# Set exercise:
All lines featuring the string "Blender" are to be listed.

3D scene scripts
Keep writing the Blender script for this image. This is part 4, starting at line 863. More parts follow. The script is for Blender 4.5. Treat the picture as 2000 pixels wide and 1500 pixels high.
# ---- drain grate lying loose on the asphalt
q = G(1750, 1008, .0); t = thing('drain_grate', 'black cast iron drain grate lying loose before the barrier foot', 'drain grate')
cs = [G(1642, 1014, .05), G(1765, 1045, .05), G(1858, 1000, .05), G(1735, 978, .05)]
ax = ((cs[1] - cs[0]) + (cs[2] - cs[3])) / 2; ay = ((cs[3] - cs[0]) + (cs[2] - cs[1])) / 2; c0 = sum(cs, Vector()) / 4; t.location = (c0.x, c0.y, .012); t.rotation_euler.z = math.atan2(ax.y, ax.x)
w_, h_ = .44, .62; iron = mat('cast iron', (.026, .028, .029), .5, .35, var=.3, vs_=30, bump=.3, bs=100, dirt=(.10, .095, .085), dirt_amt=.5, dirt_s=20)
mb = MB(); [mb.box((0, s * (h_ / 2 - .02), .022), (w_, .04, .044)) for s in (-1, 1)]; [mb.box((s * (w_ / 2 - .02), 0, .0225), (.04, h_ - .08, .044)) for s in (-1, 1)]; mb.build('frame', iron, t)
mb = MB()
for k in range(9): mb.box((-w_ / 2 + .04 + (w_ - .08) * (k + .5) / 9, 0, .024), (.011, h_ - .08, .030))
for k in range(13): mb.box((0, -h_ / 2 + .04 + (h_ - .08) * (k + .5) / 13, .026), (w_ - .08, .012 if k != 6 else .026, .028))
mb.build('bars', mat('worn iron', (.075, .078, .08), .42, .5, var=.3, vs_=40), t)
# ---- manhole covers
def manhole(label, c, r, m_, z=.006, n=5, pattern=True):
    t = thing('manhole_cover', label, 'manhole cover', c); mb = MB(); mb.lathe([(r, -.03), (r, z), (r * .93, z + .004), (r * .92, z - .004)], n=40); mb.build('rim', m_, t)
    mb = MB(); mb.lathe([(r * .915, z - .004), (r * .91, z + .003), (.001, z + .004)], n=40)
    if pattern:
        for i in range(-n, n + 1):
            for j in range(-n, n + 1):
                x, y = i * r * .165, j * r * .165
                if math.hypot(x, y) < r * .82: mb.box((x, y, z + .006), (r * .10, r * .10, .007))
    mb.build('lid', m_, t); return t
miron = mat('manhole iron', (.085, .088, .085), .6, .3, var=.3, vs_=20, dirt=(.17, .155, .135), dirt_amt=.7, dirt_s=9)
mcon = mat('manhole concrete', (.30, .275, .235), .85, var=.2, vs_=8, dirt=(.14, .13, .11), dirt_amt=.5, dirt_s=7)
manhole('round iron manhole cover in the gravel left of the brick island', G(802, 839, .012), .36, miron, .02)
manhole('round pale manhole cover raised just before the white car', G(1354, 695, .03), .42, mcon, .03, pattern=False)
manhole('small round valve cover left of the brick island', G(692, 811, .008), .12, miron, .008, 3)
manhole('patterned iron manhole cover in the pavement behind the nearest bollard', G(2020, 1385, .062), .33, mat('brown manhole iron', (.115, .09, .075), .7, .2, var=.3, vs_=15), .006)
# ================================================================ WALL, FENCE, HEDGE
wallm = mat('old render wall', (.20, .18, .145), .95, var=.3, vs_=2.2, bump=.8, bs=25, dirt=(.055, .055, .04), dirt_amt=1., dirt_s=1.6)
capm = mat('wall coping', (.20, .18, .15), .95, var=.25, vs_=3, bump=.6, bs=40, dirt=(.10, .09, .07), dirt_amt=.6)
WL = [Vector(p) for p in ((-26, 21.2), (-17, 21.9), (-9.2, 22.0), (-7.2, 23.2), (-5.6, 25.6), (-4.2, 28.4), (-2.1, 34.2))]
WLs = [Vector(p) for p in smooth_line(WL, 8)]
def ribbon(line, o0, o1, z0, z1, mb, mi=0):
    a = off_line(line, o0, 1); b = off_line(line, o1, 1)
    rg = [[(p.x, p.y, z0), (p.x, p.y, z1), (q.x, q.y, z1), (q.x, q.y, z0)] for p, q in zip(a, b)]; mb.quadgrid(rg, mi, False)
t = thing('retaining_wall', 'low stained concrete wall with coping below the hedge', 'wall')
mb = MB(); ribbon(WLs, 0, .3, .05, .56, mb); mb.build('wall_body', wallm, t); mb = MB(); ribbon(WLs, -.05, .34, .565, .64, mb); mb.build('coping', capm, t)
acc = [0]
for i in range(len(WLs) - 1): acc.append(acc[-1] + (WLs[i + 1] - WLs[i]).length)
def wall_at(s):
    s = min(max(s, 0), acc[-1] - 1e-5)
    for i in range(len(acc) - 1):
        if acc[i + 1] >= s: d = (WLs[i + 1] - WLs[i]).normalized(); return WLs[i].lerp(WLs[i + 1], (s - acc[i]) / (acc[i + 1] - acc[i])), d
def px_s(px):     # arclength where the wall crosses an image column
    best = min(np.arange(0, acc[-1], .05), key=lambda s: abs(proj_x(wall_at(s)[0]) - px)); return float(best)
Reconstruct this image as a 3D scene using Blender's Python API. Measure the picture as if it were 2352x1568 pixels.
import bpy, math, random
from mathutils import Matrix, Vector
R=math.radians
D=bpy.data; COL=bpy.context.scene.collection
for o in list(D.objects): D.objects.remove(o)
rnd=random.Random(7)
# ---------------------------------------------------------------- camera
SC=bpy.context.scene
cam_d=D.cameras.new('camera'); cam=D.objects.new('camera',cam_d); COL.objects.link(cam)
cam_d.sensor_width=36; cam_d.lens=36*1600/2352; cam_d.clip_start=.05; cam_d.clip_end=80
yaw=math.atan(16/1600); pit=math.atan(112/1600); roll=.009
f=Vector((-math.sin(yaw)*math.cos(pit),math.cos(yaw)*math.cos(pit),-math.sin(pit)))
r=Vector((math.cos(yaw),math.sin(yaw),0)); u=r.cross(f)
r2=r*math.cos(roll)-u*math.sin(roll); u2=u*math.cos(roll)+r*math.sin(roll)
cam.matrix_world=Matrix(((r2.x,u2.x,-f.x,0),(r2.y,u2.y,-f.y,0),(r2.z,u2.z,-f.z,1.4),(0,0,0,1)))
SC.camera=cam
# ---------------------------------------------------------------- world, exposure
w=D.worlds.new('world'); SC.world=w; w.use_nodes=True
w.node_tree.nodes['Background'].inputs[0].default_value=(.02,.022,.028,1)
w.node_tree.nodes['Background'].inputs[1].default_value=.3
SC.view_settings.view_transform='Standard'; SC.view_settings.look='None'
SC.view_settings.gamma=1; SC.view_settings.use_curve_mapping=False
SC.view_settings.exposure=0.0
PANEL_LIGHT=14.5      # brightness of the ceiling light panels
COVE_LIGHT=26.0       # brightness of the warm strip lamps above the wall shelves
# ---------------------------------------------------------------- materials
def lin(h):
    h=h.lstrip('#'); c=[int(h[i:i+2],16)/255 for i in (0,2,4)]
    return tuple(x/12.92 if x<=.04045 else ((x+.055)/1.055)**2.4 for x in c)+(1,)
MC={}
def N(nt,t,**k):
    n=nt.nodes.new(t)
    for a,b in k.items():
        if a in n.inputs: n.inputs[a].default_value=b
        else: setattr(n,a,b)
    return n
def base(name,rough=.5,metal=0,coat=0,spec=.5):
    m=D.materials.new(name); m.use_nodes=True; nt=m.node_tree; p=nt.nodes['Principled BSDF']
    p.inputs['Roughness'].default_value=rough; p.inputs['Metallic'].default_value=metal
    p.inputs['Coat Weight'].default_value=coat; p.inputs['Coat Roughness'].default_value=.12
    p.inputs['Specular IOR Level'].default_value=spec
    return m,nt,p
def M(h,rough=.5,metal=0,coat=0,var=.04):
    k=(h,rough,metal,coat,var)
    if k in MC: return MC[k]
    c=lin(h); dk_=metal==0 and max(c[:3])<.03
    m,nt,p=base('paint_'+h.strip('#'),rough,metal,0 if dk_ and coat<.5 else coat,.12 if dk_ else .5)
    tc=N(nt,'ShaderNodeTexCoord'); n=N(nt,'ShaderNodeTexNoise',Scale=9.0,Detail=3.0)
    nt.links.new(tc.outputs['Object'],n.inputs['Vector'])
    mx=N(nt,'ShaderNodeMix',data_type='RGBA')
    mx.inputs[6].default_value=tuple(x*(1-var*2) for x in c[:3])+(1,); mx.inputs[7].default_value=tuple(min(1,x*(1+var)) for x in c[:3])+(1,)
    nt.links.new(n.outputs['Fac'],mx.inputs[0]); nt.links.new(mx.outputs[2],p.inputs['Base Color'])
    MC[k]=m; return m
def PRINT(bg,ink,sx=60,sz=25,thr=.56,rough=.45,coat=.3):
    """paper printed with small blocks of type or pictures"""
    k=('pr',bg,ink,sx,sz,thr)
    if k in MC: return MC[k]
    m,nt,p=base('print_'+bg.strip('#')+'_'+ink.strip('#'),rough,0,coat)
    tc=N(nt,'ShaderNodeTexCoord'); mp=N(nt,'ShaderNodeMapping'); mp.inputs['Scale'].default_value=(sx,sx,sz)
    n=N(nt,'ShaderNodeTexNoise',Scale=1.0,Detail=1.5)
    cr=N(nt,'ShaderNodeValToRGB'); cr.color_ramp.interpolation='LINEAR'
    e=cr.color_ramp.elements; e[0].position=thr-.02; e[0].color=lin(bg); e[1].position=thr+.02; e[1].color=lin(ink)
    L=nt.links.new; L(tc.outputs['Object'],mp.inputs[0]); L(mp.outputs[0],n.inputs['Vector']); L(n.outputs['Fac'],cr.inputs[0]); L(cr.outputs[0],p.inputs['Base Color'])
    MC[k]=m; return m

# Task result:
Keep writing the Blender script for this image. This is part 4, starting at line 863. More parts follow. The script is for Blender 4.5. Treat the picture as 2000 pixels wide and 1500 pixels high.
Reconstruct this image as a 3D scene using Blender's Python API. Measure the picture as if it were 2352x1568 pixels.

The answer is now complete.